Computerworld - The earthquake that destroyed much of San Francisco 100 years ago last week wasn't a one-shot disaster. The U.S. Geological Survey estimates that there's a 62% chance an earthquake similar in scope to the one on April 18, 1906, will hit the San Francisco Bay area during the next 30 years.

And lest Southern Californians get too sanguine, the probability is the same for a similarly strong quake there in the same time span.

With that in mind, IT managers at HOB Entertainment Inc. in Hollywood are discussing whether to replicate the company's data to a remote facility in Quincy, Wash., where it operates an amphitheater complex.

"It's a great location for collocation," said Adrian Black, manager of network operations in the department of information systems and technology at HOB. "That is such a remote location, and we own the buildings."

The Quincy facility already houses a T1 line, and a 100Mbit/sec. Internet connection is about to be installed there, Black said.

HOB, which operates the House of Blues clubs plus other performance venues, is concerned that an earthquake could cause significant damage to its headquarters in an 18-story building, Black said. He noted that the facility houses HOB's central IT operations and that the company's key financial, accounting, legal and marketing applications are all run on systems at the site.

Earthquake fears, along with a move by IT manager Sean Anderson to work remotely in Washington state, triggered Irvine, Calif.-based Comarco Inc. to build a disaster recovery center in Spokane late last year.

The decision came about two years after Anderson moved there when his Southern California home was destroyed by wildfires. "Since I'm up here and electricity is cheap in Spokane and rental space is cheap, it made sense," Anderson said.

Once it's completed, the Comarco disaster recovery system will replicate its mission-critical software, which includes MK Enterprise ERP software from SSA Global Technologies Inc., data stored on its SQL Server database, engineering source code and Exchange e-mail data.
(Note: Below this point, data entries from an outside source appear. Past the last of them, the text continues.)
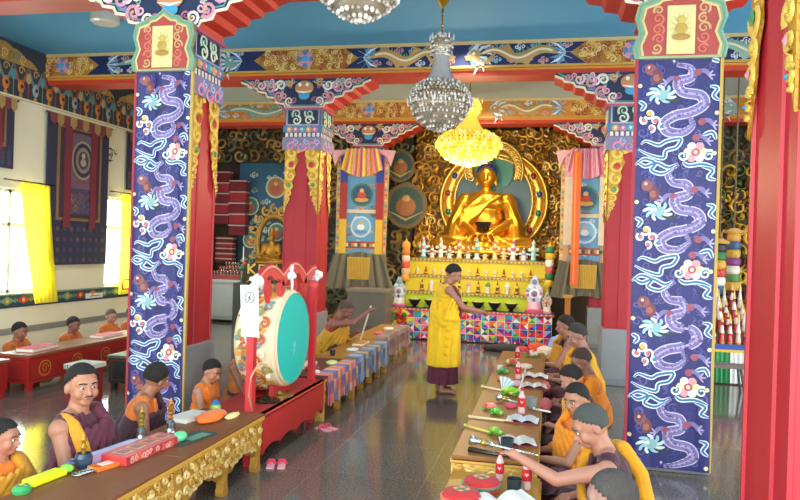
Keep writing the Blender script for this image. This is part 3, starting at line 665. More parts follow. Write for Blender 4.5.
def silk_banner(x, label, cols, painted, wdt=1.0):
    t = thing('silk_banner', label, 'banner', (x, ROWS[3] - G - .12, 0)); w = wdt / 2
    F = Fr((0, 0, 0), (1, 0, 0), (0, 0, 1), (0, -1, 0))
    b = MB(); z0, z1 = 1.5, 3.75
    b.slab(F, [(-w * .92, z0), (w * .92, z0), (w, z1), (-w, z1)][::1], .03, '#a89068')
    for sx in (-1, 1):
        b.rib(F, [(sx * w * .9, z1 - .02), (sx * w * .87, z0)], lambda t_: .09, '#c9a56a', .004); b.rib(F, [(sx * w * .76, z1 - .02), (sx * w * .74, z0)], lambda t_: .10, '#d06a5c' if painted else '#c79a70', .005)
        for k in range(20): b.disc(F, sx * w * .89, z0 + .05 + k * .11, .03, ['#c86a4c', '#6a9a9a', '#e0c070'][k % 3], .008, 8)
    b.build('border', SATIN, t)
    m = MB(); a = w * .60
    m.slab(F, [(-a, z0 + .05), (a, z0 + .05), (a, z1 - .5), (-a, z1 - .5)], .012, '#5f9ac4', w=.018)
    rnd = random.Random(int(x * 10) + 5)
    for k in range(26):
        cloud(m, F, rnd.uniform(-a * .8, a * .8), rnd.uniform(z0 + .12, z1 - .56), .03, rnd.choice(['#f0e6d8', '#b0432c', '#e8b860', '#3f7a50', '#d89aa0']), rnd.choice(['#c83a2c', '#2c5a8c', '#e8d8a0']), .021)
    for cz, r in ((z1 - .88, .24), (z0 + .72, .22)):
        m.disc(F, 0, cz, r, '#3f7a5c' if cz > 2.5 else '#c8dce8', .026, 16); m.disc(F, 0, cz, r * .84, '#2b4f74' if cz > 2.5 else '#7fb4d8', .028, 16)
        m.disc(F, 0, cz + r * .35, r * .2, '#e0b07a', .033, 10, .01); m.disc(F, 0, cz - r * .05, r * .36, '#c8442c' if cz > 2.5 else '#e8ecf0', .032, 10, .015, ry=r * .33); m.disc(F, 0, cz - r * .42, r * .62, '#d8a04a' if cz > 2.5 else '#5f8fc0', .031, 12, .01, ry=r * .2)
    m.rect(F, -a, z0 + .28, a, z0 + .42, '#a8342c', .024); m.rect(F, -a, z0 + 1.0, a, z0 + 1.07, '#d8c8a8', .024)
    for k in range(11): m.disc(F, -a + .05 + k * a * .19, z0 + .35, .04, ['#e8d8b0', '#2f5a4a', '#d88a3c'][k % 3], .028, 8)
    m.build('painted_panel', SATIN, t)
    for sx in (-1, 1):
        s = MB(); z = z1 - .08; xs = sx * w * .68
        for c, h in cols:
            s.slab(F, [(xs - .075, z - h), (xs + .075, z - h), (xs + .075, z), (xs - .075, z)], .01, c, w=.045); z -= h
        s.build('side_streamer', SATIN, t)
    v = MB(); n = 40    # gathered swag at the top
    for i in range(n):
        u0, u1 = i / n, (i + 1) / n; c = ['#e6c02c', '#e87a9a', '#f0d850', '#e890a8'][int(i / 3.4) % 4] if painted else ['#e8a0b4', '#f0b8c4', '#e07a96'][int(i / 4) % 3]
        x0, x1 = -w * .8 + w * 1.6 * u0, -w * .8 + w * 1.6 * u1; d0, d1 = .03 * sin(u0 * 50), .03 * sin(u1 * 50)
        q0, q1 = -w * .6 + w * 1.2 * u0, -w * .6 + w * 1.2 * u1; l0, l1 = .42 + .16 * sin(pi * u0), .42 + .16 * sin(pi * u1)
        v.add([(q0, -.08 - d0, z1 + .06), (q1, -.08 - d1, z1 + .06), (x1, -.1 - d1, z1 + .06 - l1), (x0, -.1 - d0, z1 + .06 - l0)], [(3, 2, 1, 0)], c, smooth=True)
    for sx in (-1, 1):
        v.slab(F, [(sx * w * .5, z1 + .05), (sx * w * 1.22, z1 + .02), (sx * w * 1.05, z1 - .3), (sx * w * .9, z1 - .12)][::sx], .01, '#e8a8b0', w=.04)
    v.build('gathered_swag', SATIN, t)
    g = MB()    # dark gauze skirt at the base
    for i in range(24):
        u0, u1 = i / 24, (i + 1) / 24
        def pp(u, zz, k): return ((u - .5) * wdt * k, -.10 - .03 * sin(u * 40), zz - .03 * sin(u * 9))
        g.add([pp(u0, z0 + .18, .95), pp(u1, z0 + .18, .95), pp(u1, .98, 1.3), pp(u0, .98, 1.3)], [(3, 2, 1, 0)], '#77705c' if i % 3 else '#5e5a4c', smooth=True)
    g.build('gauze_skirt', CLOTH, t)
    y = MB(); y.slab(F, [(-.22, 1.15), (.22, 1.15), (.24, 1.6), (-.24, 1.6)], .01, '#d4a92a', w=.13)
    for k in range(14): y.rib(F, [(-.2 + k * .031, 1.58), (-.2 + k * .031, 1.16)], lambda t_: .012, '#b88a1c', .133, .006)
    y.build('fringe', SATIN, t)
    return t
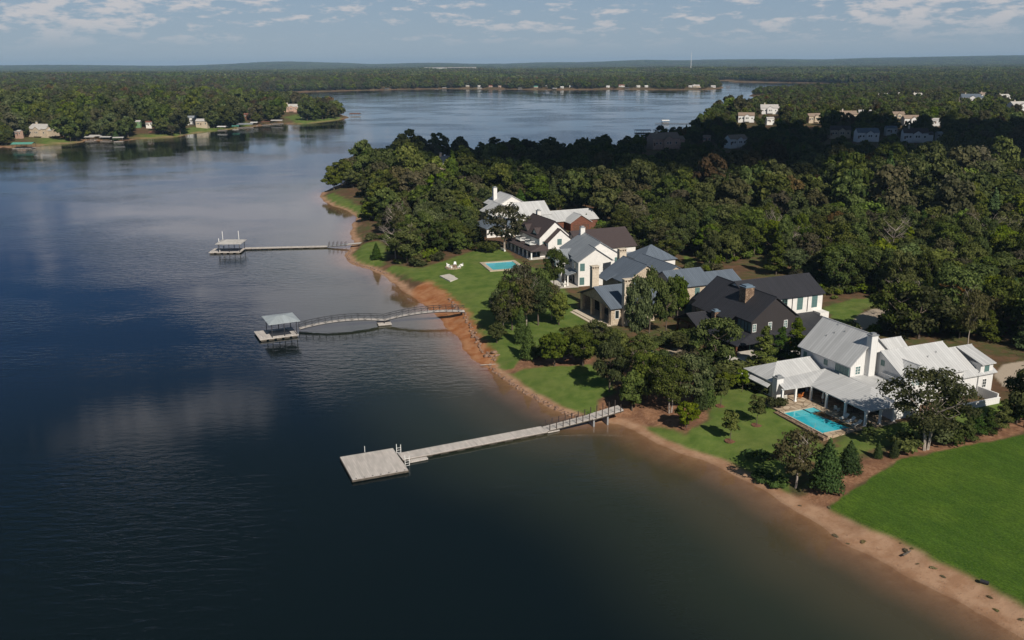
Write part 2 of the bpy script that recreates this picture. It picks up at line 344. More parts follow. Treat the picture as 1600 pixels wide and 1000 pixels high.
# ------------------------------------------------------------------ ground zones (drawn as polygons on the ground)
def GP(lst, z=2.7): return [P(x, y, z) for x, y in lst]
LAWNS = [
 GP([(500, 300), (520, 312), (548, 323), (580, 338), (586, 318), (560, 316), (540, 306), (522, 297)]),
 GP([(548, 402), (556, 388), (566, 380), (592, 377), (604, 386), (608, 402), (600, 411), (570, 411)], 1.5),
 GP([(600, 412), (615, 408), (660, 414), (700, 406), (750, 392), (775, 388), (796, 396), (812, 410), (835, 420), (862, 432), (900, 470), (905, 495), (925, 512), (915, 528), (880, 525), (850, 540), (822, 548), (800, 560), (772, 560), (764, 540), (745, 515), (733, 492), (700, 462), (668, 438), (630, 420)]),
 GP([(770, 568), (800, 571), (840, 570), (880, 570), (920, 572), (950, 596), (962, 612), (935, 620), (928, 636), (905, 640), (872, 630), (845, 614), (815, 596), (785, 582)], 2.),
 GP([(988, 656), (1002, 650), (1030, 655), (1070, 668), (1105, 652), (1110, 628), (1120, 610), (1150, 598), (1185, 618), (1215, 650), (1290, 700), (1330, 700), (1335, 715), (1305, 722), (1260, 715), (1225, 735), (1232, 775), (1205, 770), (1165, 748), (1130, 728), (1080, 702), (1030, 684)], 2.2),
 GP([(1300, 690), (1385, 668), (1560, 628), (1580, 632), (1575, 650), (1510, 670), (1420, 690), (1390, 698), (1340, 706)]),
 GP([(1283, 783), (1308, 768), (1340, 748), (1400, 722), (1480, 705), (1560, 690), (1640, 668), (2000, 590), (2400, 900), (2000, 1180), (1700, 1010), (1600, 955), (1497, 902), (1446, 877), (1396, 852), (1334, 818)]),
 GP([(1286, 482), (1330, 469), (1372, 466), (1392, 474), (1352, 484), (1338, 500), (1320, 510), (1302, 500)]),
 GP([(1068, 400), (1085, 405), (1090, 418), (1070, 412)]),
 GP([(1495, 255), (1600, 245), (1700, 262), (1560, 268)]),
 GP([(1090, 193), (1120, 193), (1130, 199), (1108, 201)]),
 GP([(450, 187), (475, 181), (540, 184), (530, 188), (470, 193)], 1.), GP([(60, 224), (85, 216), (130, 221), (75, 226)], 1.),
 GP([(215, 216), (290, 204), (380, 192), (400, 196), (345, 203), (280, 213)], 1.),
]
LAWN2 = [6]   # the deep green mown field
MULCH = [
 GP([(1235, 775), (1230, 760), (1255, 752), (1300, 735), (1325, 722), (1400, 700), (1500, 686), (1560, 668), (1640, 640), (1640, 668), (1560, 690), (1480, 705), (1400, 722), (1340, 748), (1308, 768), (1283, 783), (1262, 783)]),
 GP([(935, 640), (930, 622), (962, 612), (1000, 600), (1050, 610), (1105, 625), (1105, 652), (1070, 668), (1030, 655), (1002, 650), (985, 650), (965, 645)], 2.2),
 GP([(780, 568), (800, 555), (850, 548), (910, 548), (925, 560), (920, 572), (840, 570)], 2.5),
 GP([(1100, 588), (1130, 585), (1150, 598), (1120, 610)]),
 GP([(775, 520), (800, 510), (850, 515), (840, 530), (800, 535)]),
]
DRIVE = [
 GP([(1330, 510), (1338, 496), (1360, 486), (1400, 478), (1420, 490), (1410, 500), (1370, 508), (1345, 520)]),
 GP([(1552, 588), (1566, 572), (1620, 562), (1680, 590), (1610, 606), (1565, 606)]),
 GP([(1120, 560), (1165, 556), (1180, 566), (1140, 578)]),
 GP([(1030, 552), (1060, 545), (1090, 556), (1075, 565), (1045, 566)]),
]
CLAY = [GP([(640, 455), (668, 440), (700, 462), (733, 492), (745, 515), (764, 540), (775, 562), (768, 585), (735, 570), (700, 520), (660, 480)], .8)]
FIELD = [GP([(1320, 300), (1345, 287), (1365, 285), (1375, 300)]), GP([(1480, 262), (1500, 250), (1640, 246), (1640, 275), (1560, 275)]), GP([(1440, 250), (1470, 243), (1490, 246), (1460, 256)])]
# ------------------------------------------------------------------ ground mesh: one sheet, finer near the camera
ts = np.concatenate([np.linspace(-1.7, -.36, 60, endpoint=False), np.linspace(-.36, -.02, 75, endpoint=False), np.linspace(-.02, .62, 300, endpoint=False), np.linspace(.62, 1.7, 50)])
ys = [30.]
while ys[-1] < 20000:
    y = ys[-1]; ys.append(y*(1.012 if y < 80 else 1.0042 if y < 320 else 1.008 if y < 1200 else 1.014 if y < 6000 else 1.03))
ys = np.array(ys)
TX, TY = np.meshgrid(ts, ys); GX = TX*(TY+25); GY = TY+0*TX
SDm = poly_sd(GX, GY, LAND); GZ = height(GX, GY, SDm)
near = GY < 1600
def zone(polys, soft=.5, nz=.9):
    out = np.zeros(GX.shape)
    nn = (vnoise(GX[near], GY[near], 2.2, 3)-.5)*nz*2
    x = GX[near]; y = GY[near]; acc_ = np.zeros(x.shape)
    for p in polys:
        p = np.array(p); m = (x > p[:, 0].min()-3) & (x < p[:, 0].max()+3) & (y > p[:, 1].min()-3) & (y < p[:, 1].max()+3)
        if m.any():
            s_ = poly_sd(x[m], y[m], p)+nn[m]; acc_[m] = np.maximum(acc_[m], sst(s_, -soft, soft))
    out[near] = acc_; return out
zl = zone([p for i, p in enumerate(LAWNS) if i not in LAWN2]); zl2 = zone([LAWNS[i] for i in LAWN2], .25, .8); zm = zone(MULCH); zd = zone(DRIVE, .3, .3); zc = zone(CLAY, 1., 1.5); zf = zone(FIELD, 2., 2.)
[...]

Comarco, a provider of wireless products and services, in November installed a disaster recovery system from DoubleTake Software and is gradually replicating more and more data.

San Rafael, Calif.-based Costello & Sons Insurance Brokers Inc., which provides liability insurance for technology firms, has a four-part disaster recovery method that should provide adequate security to the company's data in the event of a minor disaster, but not necessarily a major one, said IT director Steven Perry.

First, the company has redundant servers in its headquarters offices, and second, all the data is backed up to tape at an off-site location in a bank vault across San Francisco Bay, Perry said. The third part of the security plan requires all workers to use removable external hard drives, while the final disaster recovery system is what Perry called a "doomsday book" -- a laptop with a 100GB drive and enough batteries to run the business for about a day. The laptop is taken off-site each day.

Perry acknowledged that the strategy may not keep the company running through major disasters. "Most of the stuff I worry about in terms of real-time recovery are small kinds of disasters," he said, adding that during "big-time disasters, I tend to think we would be off-line for more than the amount of time that having instantaneous recovery requires."